1) Are universities more willing to apply for an LMIA?

2) I will complete my Express Entry profile before the application deadline of the job. Should I tell them about it? Does my EE application change the equation?

Many thanks!
 
Are you American (i.e. US passport holder)? Or are you simply working in the US right now.

1) Unlikely a university will go through the LMIA process.
2) No - no point telling them. It doesn't change the equation.
 
Are you American (i.e. US passport holder)? Or are you simply working in the US right now.

1) Unlikely a university will go through the LMIA process.
2) No - no point telling them. It doesn't change the equation.

Thanks for your answer. I'm not an American citizen.
 
Ah - too bad. In that case you might have been able to leverage NAFTA and avoid the LMIA process.

You can certainly see if the university may be willing to go through the LMIA process to hire you.

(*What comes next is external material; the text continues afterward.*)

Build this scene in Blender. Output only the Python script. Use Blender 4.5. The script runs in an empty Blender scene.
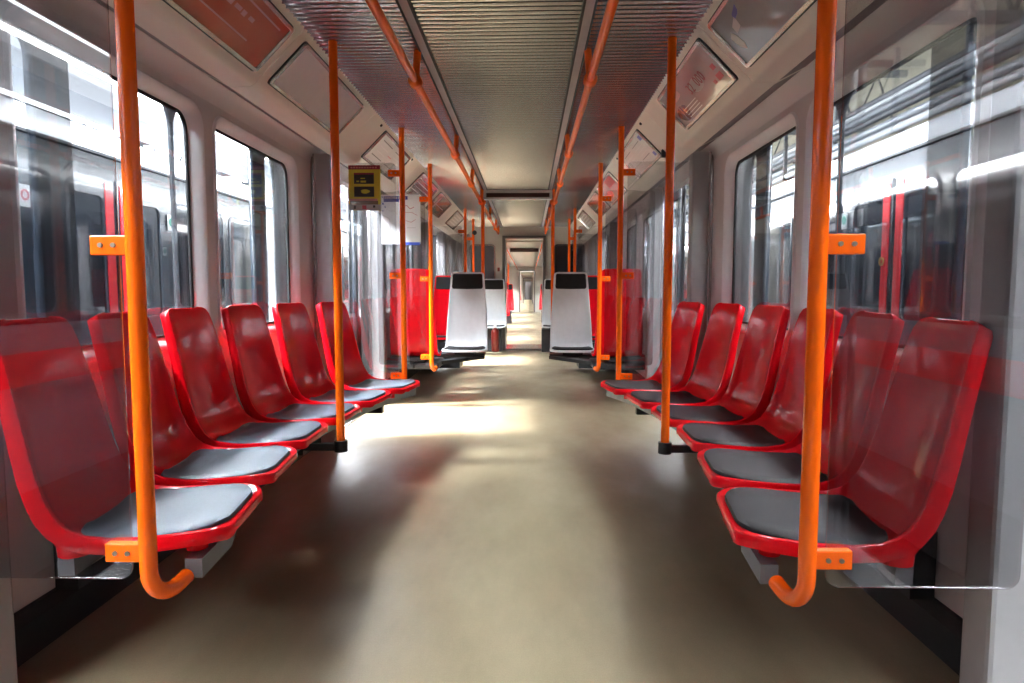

There's always some chance they might be. I would very strongly recommend that you be very upfront with this information and state in your original application / cover letter that you don't have authorization to work in Canada at this time and would need the support of the university to obtain a work permit.
 
Most universities will not offer permanent positions to non-PR. It's too risky for them.
 
Most universities will not offer permanent positions to non-PR. It's too risky for them.
Thanks! It's interesting and surprising that Canadian universities take a more conservative approach in hiring faculty than American universities. In America, qualified non-PR applicants are not discriminated against, precisely because a faculty job is a secure path to PR.
 
Thanks! It's interesting and surprising that Canadian universities take a more conservative approach in hiring faculty than American universities. In America, qualified non-PR applicants are not discriminated against, precisely because a faculty job is a secure path to PR.
The policy is university-specific, but you can appreciate that faculty searches are expensive for the university. If the position is offerred to someone with temporary status and they lose that status or cannot obtain permanent status then the university has to undertake a new search.
 
The policy is university-specific, but you can appreciate that faculty searches are expensive for the university. If the position is offerred to someone with temporary status and they lose that status or cannot obtain permanent status then the university has to undertake a new search.
I understand the risk you described. What surprises me is that getting a PR for a professor is not that easy in Canada. Thanks anyway.
 
I understand the risk you described. What surprises me is that getting a PR for a professor is not that easy in Canada. Thanks anyway.

Canada is much more protective than anyone can imagine, unfortunately.